The general sports public has showed little-to-no appetite for watering down the field, reducing the relevancy of college basketball’s regular season in the process. Nevertheless, for the past three-plus years, NCAA president Charlie Baker and conference commissioners successfully lobbied for a change that promises to primarily benefit the high-major programs that are destined to populate the final at-large bids, with uninspiring résumés to boot.

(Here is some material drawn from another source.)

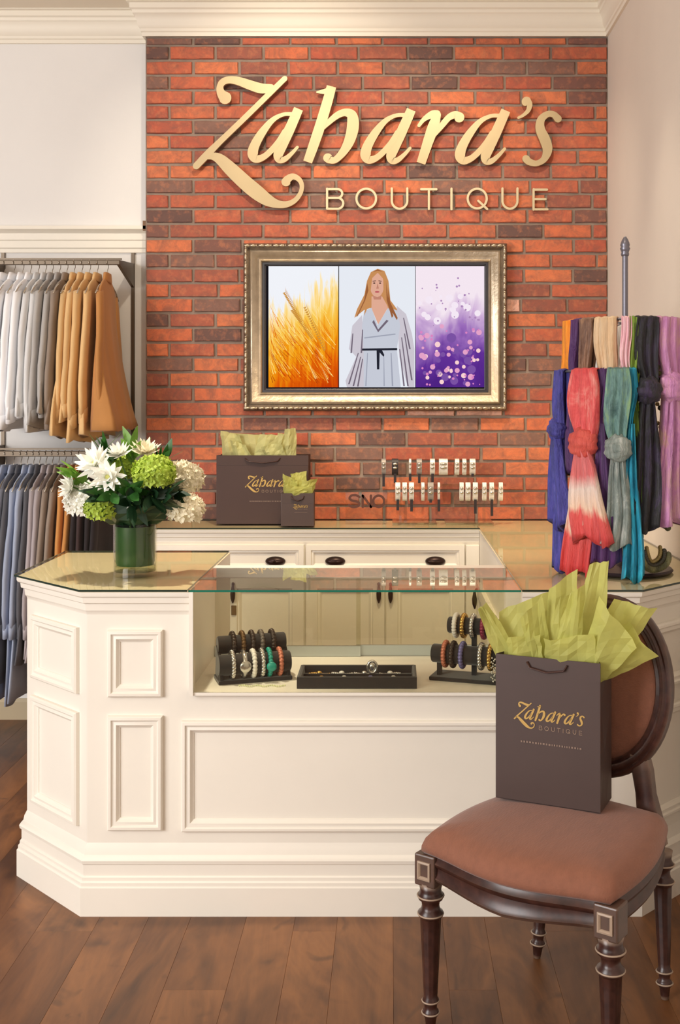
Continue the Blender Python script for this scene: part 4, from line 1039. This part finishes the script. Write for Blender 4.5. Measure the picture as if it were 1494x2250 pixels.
def stem(par, tip, rad=.0025):
    m = MB(); b0 = Vector((R(-.02, .02), R(-.02, .02), -.13)) + CEN; t = Vector(tip)
    mid = CEN + Vector(((t - CEN).x * .3, (t - CEN).y * .3, (t - CEN).z * .5)); m.tube([b0, CEN + Vector((R(-.02, .02), R(-.02, .02), -.01)), mid, t], rad, 6)
    o = m.build('stem', STEM, par, smooth=True); o.matrix_parent_inverse = Matrix.Translation(-Vector(par.location)); return o
def head(par, m, name, mats):
    o = m.build(name, mats, par, smooth=False); o.matrix_parent_inverse = Matrix.Translation(-Vector(par.location)); return o
def at(px, py, Y): return Vector((wx(px, Y), Y, wz(py, Y)))
def hydrangea(label, c, r, mat, n, group, squash=.85):
    E = thing('hydrangea', label, 'flower', tuple(CEN), 0, group)
    m = MB(); rr = random.Random(int(c.x * 1000) + n); ga = PI * (3 - 5 ** .5)
    for i in range(n):
        zz = 1 - 1.65 * (i + .5) / n; ra = math.sqrt(1 - zz * zz); a = i * ga
        d = Vector((ra * math.cos(a), ra * math.sin(a), zz * squash)); p = c + d * r * rr.uniform(.9, 1.06)
        q = rot_to(d + Vector((rr.uniform(-.3, .3), rr.uniform(-.3, .3), rr.uniform(-.3, .3)))); a0 = rr.uniform(0, 1.5)
        for k in range(4): petal(m, p, q, rr.uniform(.013, .017) * r / .06, .0065 * r / .06, .002, 0, a0 + k * PI / 2, 1.25, 2)
    head(E, m, 'florets', mat)
    m = MB(); m.ball(c, (r * .86, r * .86, r * .7), 12, 8); head(E, m, 'core', STEM if mat is PGN else PCR)
    stem(E, c); return E
def lily(label, c, d, L, mat, n=12, group='white blooms in the vase'):
    E = thing('white_bloom', label, 'flower', tuple(CEN), 0, group); m = MB(); q = rot_to(d); rr = random.Random(int(c.x * 5000))
    for lay, (tl, ll, cnt) in enumerate(((1.25, 1, n), (.9, .9, n - 2), (.5, .75, n - 4))):
        for k in range(cnt): petal(m, c, q, L * ll * rr.uniform(.85, 1.1), L * .17, L * .12, 0, 2 * PI * k / cnt + lay * .3 + rr.uniform(-.1, .1), tl + rr.uniform(-.1, .1), 4)
    head(E, m, 'petals', mat); m = MB(); m.ball(c + q @ Vector((0, 0, L * .15)), L * .14, 8, 6); head(E, m, 'centre', pm('bloom_centre', (206, 206, 120), .6)); stem(E, c); return E
def sprig(label, c, d, n, L, mat, group='leaf sprigs in the vase'):
    E = thing('leaf_sprig', label, 'leaf sprig', tuple(CEN), 0, group); rr = random.Random(int(c.x * 9000) + n); d = Vector(d).normalized()
    for k in range(n):
        m = MB(); q = rot_to(d + Vector((rr.uniform(-.7, .7), rr.uniform(-.7, .7), rr.uniform(-.5, .5))))
        petal(m, c - d * rr.uniform(0, .05), q, L * rr.uniform(.7, 1.15), L * .2, .01, 0, rr.uniform(0, 6.28), rr.uniform(.3, 1.0), 5)
        head(E, m, 'leaf', mat)
    stem(E, c); return E
vy = VY
hydrangea('lime green hydrangea head at the front of the bouquet', at(338, 1040, vy - .10), .062, PGN, 170, 'hydrangeas in the vase')
hydrangea('lime green hydrangea head behind the top white blooms', at(268, 1030, vy + .06), .05, PGN, 110, 'hydrangeas in the vase')
hydrangea('creamy white hydrangea head at the lower right of the bouquet', at(408, 1120, vy - .02), .055, PCR, 140, 'hydrangeas in the vase')
hydrangea('creamy white hydrangea head at the upper right of the bouquet', at(402, 1052, vy + .05), .062, PCR, 150, 'hydrangeas in the vase')
hydrangea('white hydrangea head at the lower left of the bouquet', at(190, 1100, vy - .0), .065, PW, 150, 'hydrangeas in the vase')
hydrangea('greenish hydrangea head drooping under the left blooms', at(222, 1118, vy - .08), .048, PGN, 100, 'hydrangeas in the vase')
lily('large white bloom at the upper left of the bouquet', at(212, 1022, vy - .08), (-.3, -.8, .6), .07, PW, 13)
lily('white bloom at the front centre left below the green hydrangea', at(238, 1048, vy - .12), (0, -1, .1), .062, PW, 12)
lily('white bloom at the very top of the bouquet', at(318, 996, vy - .0), (.2, -.5, 1), .055, PCR, 12)
lily('white bloom left of the topmost one', at(262, 1000, vy - .02), (-.2, -.6, 1), .05, PW, 11)
lily('white bloom at the far left edge of the bouquet', at(160, 1070, vy - .05), (-1, -.6, .2), .055, PW, 11)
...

Understand this: By moving every No. 16 to the opening round and half of the No. 15 seeds, than means the No. 12 seeds in the old model become No. 13s. The 13s become 14s and the 14s become 15s. This is only happening because the tournament is expanding to make more room for middling power-conference teams that will slide into the No. 11, 12 and 13 lines. By bumping the mid-majors down a seed line, they of course will have to play teams that are one seed line better as a result.

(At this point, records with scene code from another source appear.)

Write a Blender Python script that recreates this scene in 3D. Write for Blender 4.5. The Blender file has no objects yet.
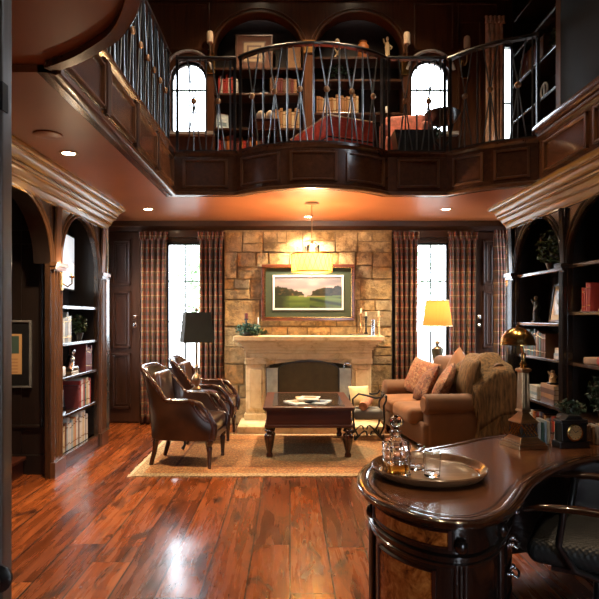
import bpy, math, random
from math import sin, cos, pi, radians, sqrt, floor
from mathutils import Vector, Matrix
random.seed(7)
S = bpy.context.scene
COL = S.collection
F, CX, CY, EYE = 580.0, 290.0, 316.0, 1.46     # focal length and vanishing point of a 599 px frame, eye height

def px(x, y, d):
    """world point seen at pixel x, y at depth d"""
    return Vector(((x-CX)*d/F, d, EYE-(y-CY)*d/F))

# ------------------------------------------------------------------ materials
class NT:
    def __init__(s, name):
        s.m = bpy.data.materials.new(name); s.m.use_nodes = True
        s.t = s.m.node_tree; s.t.nodes.clear()
        s.out = s.t.nodes.new('ShaderNodeOutputMaterial')
        s.b = s.t.nodes.new('ShaderNodeBsdfPrincipled')
        s.t.links.new(s.b.outputs[0], s.out.inputs[0])
        s._tc = None
    def tc(s, kind='Object'):
        if s._tc is None: s._tc = s.t.nodes.new('ShaderNodeTexCoord')
        return s._tc.outputs[kind]
    def L(s, a, b): s.t.links.new(a, b)
    def put(s, sock, v):
        if v is None: return
        if hasattr(v, 'links'): s.L(v, sock)
        else:
            try: sock.default_value = v
            except Exception: sock.default_value = (*v, 1)
    def math(s, op, a, b=None, c=None, clamp=False):
        n = s.t.nodes.new('ShaderNodeMath'); n.operation = op; n.use_clamp = clamp
        s.put(n.inputs[0], a); s.put(n.inputs[1], b)
        if c is not None: s.put(n.inputs[2], c)
        return n.outputs[0]
    def sep(s, v):
        n = s.t.nodes.new('ShaderNodeSeparateXYZ'); s.L(v, n.inputs[0]); return n.outputs
    def comb(s, x, y, z):
        n = s.t.nodes.new('ShaderNodeCombineXYZ')
        for i, v in enumerate((x, y, z)): s.put(n.inputs[i], v)
        return n.outputs[0]
    def mapp(s, v, scale=(1,1,1), rot=(0,0,0), loc=(0,0,0)):
        n = s.t.nodes.new('ShaderNodeMapping'); s.L(v, n.inputs[0])
        n.inputs['Scale'].default_value = scale; n.inputs['Rotation'].default_value = rot; n.inputs['Location'].default_value = loc
        return n.outputs[0]
    def noise(s, v, scale=5, detail=4, rough=.55, dist=0.):
        n = s.t.nodes.new('ShaderNodeTexNoise')
        if v is not None: s.L(v, n.inputs['Vector'])
        n.inputs['Scale'].default_value = scale; n.inputs['Detail'].default_value = detail
        n.inputs['Roughness'].default_value = rough; n.inputs['Distortion'].default_value = dist
        return n.outputs['Fac']
    def voro(s, v, scale=5, feature='F1', out='Distance'):
        n = s.t.nodes.new('ShaderNodeTexVoronoi'); n.feature = feature
        if v is not None: s.L(v, n.inputs['Vector'])
        n.inputs['Scale'].default_value = scale
        return n.outputs[out]
    def white(s, v):
        n = s.t.nodes.new('ShaderNodeTexWhiteNoise'); n.noise_dimensions = '3D'; s.L(v, n.inputs['Vector']); return n.outputs['Value']
    def ramp(s, fac, stops, mode='LINEAR'):
        n = s.t.nodes.new('ShaderNodeValToRGB'); n.color_ramp.interpolation = mode
        e = n.color_ramp.elements
        while len(e) < len(stops): e.new(0.5)
        for q, (p, c) in zip(e, stops):
            q.position = p; q.color = (c if hasattr(c, '__len__') else (c, c, c))[:3] + (1,) if hasattr(c, '__len__') else (c, c, c, 1)
        s.L(fac, n.inputs[0]); return n.outputs[0]
    def mix(s, fac, a, b, mode='MIX'):
        n = s.t.nodes.new('ShaderNodeMix'); n.data_type = 'RGBA'; n.blend_type = mode
        s.put(n.inputs[0], fac); s.put(n.inputs[6], a); s.put(n.inputs[7], b)
        return n.outputs[2]
    def bump(s, h, strength=.3, dist=.01):
        n = s.t.nodes.new('ShaderNodeBump'); n.inputs['Strength'].default_value = strength; n.inputs['Distance'].default_value = dist
        s.L(h, n.inputs['Height']); s.L(n.outputs[0], s.b.inputs['Normal'])
    def island(s):
        n = s.t.nodes.new('ShaderNodeNewGeometry'); return n.outputs['Random Per Island']
    def set(s, base=None, rough=None, metal=None, coat=None, coatr=None, spec=None, trans=None, emit=None, es=None, sheen=None, ior=None, sub=None):
        I = s.b.inputs
        for k, v in (('Base Color', base), ('Roughness', rough), ('Metallic', metal), ('Coat Weight', coat), ('Coat Roughness', coatr),
                     ('Specular IOR Level', spec), ('Transmission Weight', trans), ('Emission Color', emit), ('Emission Strength', es),
                     ('Sheen Weight', sheen), ('IOR', ior)):
            if v is not None: s.put(I[k], v)
        return s.m

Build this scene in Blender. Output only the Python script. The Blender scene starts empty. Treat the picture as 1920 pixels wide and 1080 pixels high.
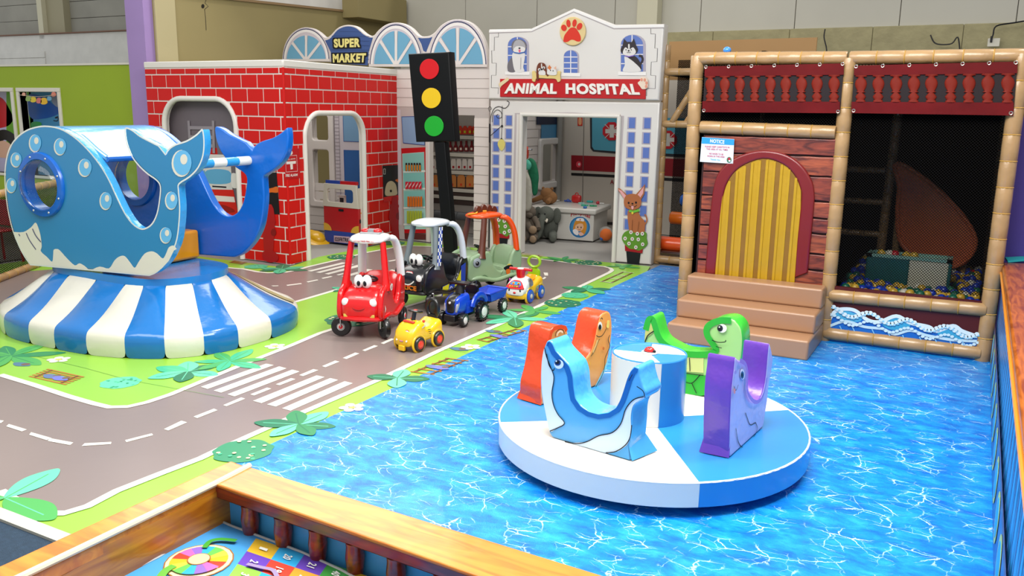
import bpy, bmesh, math, random
from mathutils import Vector as V, Matrix as MX
from mathutils.geometry import tessellate_polygon
random.seed(7)
SC = bpy.context.scene
COL = SC.collection
# ---------------------------------------------------------------- camera (pose solved from the building lines of the place)
FPX, PITCH, ROLL, YAW, H = 1606.65, 0.20679, 0.015233, 0.49391, 2.2
cy, sy = math.cos(YAW), math.sin(YAW); cp, sp = math.cos(PITCH), math.sin(PITCH)
FWD = V((-sy*cp, cy*cp, -sp)); RT0 = V((cy, sy, 0)); UP0 = RT0.cross(FWD)
RT = math.cos(ROLL)*RT0 + math.sin(ROLL)*UP0; UP = -math.sin(ROLL)*RT0 + math.cos(ROLL)*UP0
cam = bpy.data.cameras.new('camera'); cam.sensor_width = 36; cam.lens = 36*FPX/1920; cam.clip_start = .05
CAM = bpy.data.objects.new('camera', cam); COL.objects.link(CAM)
CAM.matrix_world = MX(((RT.x, UP.x, -FWD.x, 0), (RT.y, UP.y, -FWD.y, 0), (RT.z, UP.z, -FWD.z, H), (0, 0, 0, 1)))
SC.camera = CAM
# ---------------------------------------------------------------- light and exposure
def srgb(c):
    if isinstance(c, str): c = [int(c[i:i+2], 16) for i in (0, 2, 4)]
    r = []
    for v in c[:3]:
        v = v/255.
        r.append(v/12.92 if v <= .04045 else ((v+.055)/1.055)**2.4)
    return (*r, 1)
W = bpy.data.worlds.new('world'); SC.world = W; W.use_nodes = True
W.node_tree.nodes['Background'].inputs[0].default_value = (0.95, 0.98, 1.0, 1)
W.node_tree.nodes['Background'].inputs[1].default_value = 0.66
def area_light(name, loc, target, sx, sy_, power, color=(1, .97, .92)):
    l = bpy.data.lights.new(name, 'AREA'); l.shape = 'RECTANGLE'; l.size = sx; l.size_y = sy_; l.energy = power; l.color = color
    o = bpy.data.objects.new(name, l); COL.objects.link(o); o.location = loc
    o.rotation_euler = (V(target)-V(loc)).to_track_quat('-Z', 'Y').to_euler()
    return o
area_light('skylight', (-1.3, 3.9, 5.5), (-2.2, 4.3, 0), 4.2, 3.4, 640)
area_light('skylight', (-9.7, 10.3, 6.3), (-2.8, 3.2, 0), 5.4, 3.2, 250)
area_light('skylight', (-6.2, 2.2, 6.6), (-7.2, 9.8, 1.0), 6.0, 3.0, 340)  # unseen fill from behind the camera, shaped to brighten the left facades
sun = bpy.data.lights.new('sun', 'SUN'); sun.energy = 1.3; sun.angle = math.radians(7); sun.color = (1, .96, .9)
so = bpy.data.objects.new('sun', sun); COL.objects.link(so); so.location = (2, 4, 9)
so.rotation_euler = V((-.36, -.30, -1)).to_track_quat('-Z', 'Y').to_euler()
SC.view_settings.view_transform = 'Standard'; SC.view_settings.look = 'None'; SC.view_settings.gamma = 1
SC.view_settings.use_curve_mapping = False; SC.view_settings.exposure = 0.05
# ---------------------------------------------------------------- geometry helpers
def ray(px, py): return FWD*FPX + RT*(px-960) - UP*(py-540)
def G(px, py, z=0):
    d = ray(px, py); t = (z-H)/d.z; return V((d.x*t, d.y*t, z))
class Frame:                                   # plane: origin o, right u, up v, normal n towards the viewer
    def __init__(s, o, u, v=(0, 0, 1)):
        s.o = V(o); s.u = V(u).normalized(); s.v = V(v).normalized(); s.n = s.u.cross(s.v).normalized()
    def px(s, p, w=0):
        d = ray(*p); o = s.o+s.n*w; t = (o-V((0, 0, H))).dot(s.n)/d.dot(s.n)
        q = V((0, 0, H))+d*t-s.o
        return (q.dot(s.u), q.dot(s.v))
    def p3(s, u, v, w=0): return s.o+s.u*u+s.v*v+s.n*w
    def off(s, w): return Frame(s.o+s.n*w, s.u, s.v)
    def mat(s):
        m = MX.Identity(4)
        for i, c in enumerate((s.u, s.v, s.n, s.o)):
            for r in range(3): m[r][i] = c[r]
        return m
GF = Frame((0, 0, 0), (1, 0, 0), (0, 1, 0))    # the ground
def gframe(a, b, z=0):                          # upright plane over two ground points
    A, B = G(*a, z), G(*b, z); return Frame((A.x, A.y, 0), (B-A))
def z_(s, ox, oy, pts): return [(ox+x/s, oy+y/s) for x, y in pts]
def smooth(pts, n=6, closed=True):
    N = len(pts); out = []
    for i in range(N if closed else N-1):
        g = lambda k: pts[k % N] if closed else pts[max(0, min(N-1, k))]
        a, b, c, d = g(i-1), g(i), g(i+1), g(i+2)
        for k in range(n):
            t = k/n
            out.append(tuple(.5*(2*b[j]+(c[j]-a[j])*t+(2*a[j]-5*b[j]+4*c[j]-d[j])*t*t+(-a[j]+3*b[j]-3*c[j]+d[j])*t**3) for j in range(len(b))))
    if not closed: out.append(tuple(pts[-1]))
    return out
def ell(cx, cy_, rx, ry, n=24, rot=0, a0=0, a1=360):
    r = []; m = n if a1-a0 >= 360 else n+1
    for i in range(m):
        a = math.radians(a0+(a1-a0)*i/n); x, y = rx*math.cos(a), ry*math.sin(a)
        r.append((cx+x*math.cos(rot)-y*math.sin(rot), cy_+x*math.sin(rot)+y*math.cos(rot)))
    return r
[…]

Instead of a No. 13 seed playing a No. 4, we’ll now see that same team become a No. 14 that has to play a No. 3 — all to appease the power conferences that refuse to be satiated. 

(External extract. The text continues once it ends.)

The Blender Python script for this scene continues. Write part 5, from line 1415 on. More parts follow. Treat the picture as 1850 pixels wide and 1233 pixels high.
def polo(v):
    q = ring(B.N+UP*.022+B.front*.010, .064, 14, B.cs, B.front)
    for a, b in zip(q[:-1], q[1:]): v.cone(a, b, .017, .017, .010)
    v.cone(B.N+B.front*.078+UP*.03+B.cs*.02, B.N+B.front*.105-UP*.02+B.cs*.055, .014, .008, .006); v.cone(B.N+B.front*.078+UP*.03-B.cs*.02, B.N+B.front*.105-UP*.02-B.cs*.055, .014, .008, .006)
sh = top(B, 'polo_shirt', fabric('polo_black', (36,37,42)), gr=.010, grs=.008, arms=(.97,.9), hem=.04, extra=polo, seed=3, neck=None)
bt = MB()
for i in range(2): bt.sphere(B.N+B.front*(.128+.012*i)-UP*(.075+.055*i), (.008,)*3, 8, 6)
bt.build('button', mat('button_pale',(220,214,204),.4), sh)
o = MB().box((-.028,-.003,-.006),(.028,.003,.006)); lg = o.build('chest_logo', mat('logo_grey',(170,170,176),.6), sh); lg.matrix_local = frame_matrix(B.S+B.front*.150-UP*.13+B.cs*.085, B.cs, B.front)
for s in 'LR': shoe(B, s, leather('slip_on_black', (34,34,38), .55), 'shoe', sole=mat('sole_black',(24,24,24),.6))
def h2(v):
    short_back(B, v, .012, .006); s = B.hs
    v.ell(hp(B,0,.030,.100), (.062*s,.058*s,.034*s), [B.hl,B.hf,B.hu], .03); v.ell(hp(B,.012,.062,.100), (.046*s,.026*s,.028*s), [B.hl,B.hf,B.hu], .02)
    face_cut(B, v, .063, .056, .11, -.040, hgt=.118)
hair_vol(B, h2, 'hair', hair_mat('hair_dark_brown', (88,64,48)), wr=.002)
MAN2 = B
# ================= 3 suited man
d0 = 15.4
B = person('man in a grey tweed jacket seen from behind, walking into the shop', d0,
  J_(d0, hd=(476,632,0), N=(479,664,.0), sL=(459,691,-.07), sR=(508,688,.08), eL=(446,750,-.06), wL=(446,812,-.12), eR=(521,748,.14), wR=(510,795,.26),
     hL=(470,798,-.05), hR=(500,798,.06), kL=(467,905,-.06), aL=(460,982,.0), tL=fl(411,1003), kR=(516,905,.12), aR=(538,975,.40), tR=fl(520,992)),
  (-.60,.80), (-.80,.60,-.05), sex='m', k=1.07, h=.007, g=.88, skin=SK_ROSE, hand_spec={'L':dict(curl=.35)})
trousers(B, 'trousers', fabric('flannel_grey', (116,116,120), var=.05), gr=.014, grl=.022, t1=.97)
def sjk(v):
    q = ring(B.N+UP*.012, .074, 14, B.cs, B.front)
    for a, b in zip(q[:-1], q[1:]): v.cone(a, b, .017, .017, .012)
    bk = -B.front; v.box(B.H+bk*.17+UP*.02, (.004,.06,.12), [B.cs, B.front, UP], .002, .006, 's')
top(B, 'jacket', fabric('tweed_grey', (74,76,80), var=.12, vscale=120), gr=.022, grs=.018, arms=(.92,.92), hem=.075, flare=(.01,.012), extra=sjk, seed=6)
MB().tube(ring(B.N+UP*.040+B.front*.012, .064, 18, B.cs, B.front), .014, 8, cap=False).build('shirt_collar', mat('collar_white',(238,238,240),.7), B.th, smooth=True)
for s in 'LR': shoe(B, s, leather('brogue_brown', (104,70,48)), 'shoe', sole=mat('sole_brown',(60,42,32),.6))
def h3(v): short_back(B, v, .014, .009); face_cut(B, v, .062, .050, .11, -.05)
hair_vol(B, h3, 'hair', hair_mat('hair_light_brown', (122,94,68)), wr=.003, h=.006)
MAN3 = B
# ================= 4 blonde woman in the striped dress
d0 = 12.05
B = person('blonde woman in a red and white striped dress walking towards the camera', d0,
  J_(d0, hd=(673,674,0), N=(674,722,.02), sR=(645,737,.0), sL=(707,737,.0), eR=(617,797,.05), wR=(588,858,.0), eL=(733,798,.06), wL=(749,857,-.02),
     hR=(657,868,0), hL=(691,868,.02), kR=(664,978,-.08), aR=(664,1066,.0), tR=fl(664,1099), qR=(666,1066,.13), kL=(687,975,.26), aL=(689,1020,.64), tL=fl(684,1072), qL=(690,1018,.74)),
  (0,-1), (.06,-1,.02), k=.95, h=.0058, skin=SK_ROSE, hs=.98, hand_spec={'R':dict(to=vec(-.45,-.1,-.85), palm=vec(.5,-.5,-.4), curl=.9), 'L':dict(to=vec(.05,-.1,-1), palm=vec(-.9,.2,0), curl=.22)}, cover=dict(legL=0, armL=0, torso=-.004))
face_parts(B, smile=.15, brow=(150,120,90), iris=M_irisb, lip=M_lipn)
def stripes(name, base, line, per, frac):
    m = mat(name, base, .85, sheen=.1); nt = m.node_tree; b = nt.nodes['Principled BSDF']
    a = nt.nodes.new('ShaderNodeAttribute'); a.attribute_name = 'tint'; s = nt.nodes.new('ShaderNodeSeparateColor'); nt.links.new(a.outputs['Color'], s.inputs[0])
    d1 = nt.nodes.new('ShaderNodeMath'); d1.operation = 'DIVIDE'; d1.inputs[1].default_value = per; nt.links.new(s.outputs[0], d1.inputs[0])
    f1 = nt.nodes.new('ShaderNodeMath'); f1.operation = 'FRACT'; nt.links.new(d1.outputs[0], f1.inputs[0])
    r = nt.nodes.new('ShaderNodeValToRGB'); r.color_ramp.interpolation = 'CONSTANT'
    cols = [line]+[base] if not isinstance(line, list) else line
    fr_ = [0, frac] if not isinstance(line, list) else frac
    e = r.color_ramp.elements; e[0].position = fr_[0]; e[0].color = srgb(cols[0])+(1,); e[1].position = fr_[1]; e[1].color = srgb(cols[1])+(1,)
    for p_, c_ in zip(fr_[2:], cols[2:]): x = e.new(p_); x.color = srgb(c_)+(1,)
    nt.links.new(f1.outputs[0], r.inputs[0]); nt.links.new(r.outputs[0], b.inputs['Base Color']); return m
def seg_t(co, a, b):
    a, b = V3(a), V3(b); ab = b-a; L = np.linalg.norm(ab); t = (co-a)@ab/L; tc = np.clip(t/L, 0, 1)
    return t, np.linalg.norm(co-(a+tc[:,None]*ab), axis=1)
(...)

Extrapolate that out and the odds will overwhelmingly tell you that mid-major upsets will become less likely. 

There’s your “access.”

As this topic has drawn out over three-plus years, the arguments for expansion have been thinner than the worst bubble résumé you’ve ever seen. The bubble is never good, but we are indisputably about to have The Worst Bubble Ever in 2027. The very meaning of what it means to be an “NCAA Tournament team” will warp for the worse. 

A decision that has not technically been made is already generating widespread backlash, which tells you all you need to know. The unfortunate outcome for the majority of college hoops fans is this: The people who have the least to lose with expanding the tournament will ultimately be the ones responsible for changing it thanks to a chaos theory that was never going to be reality.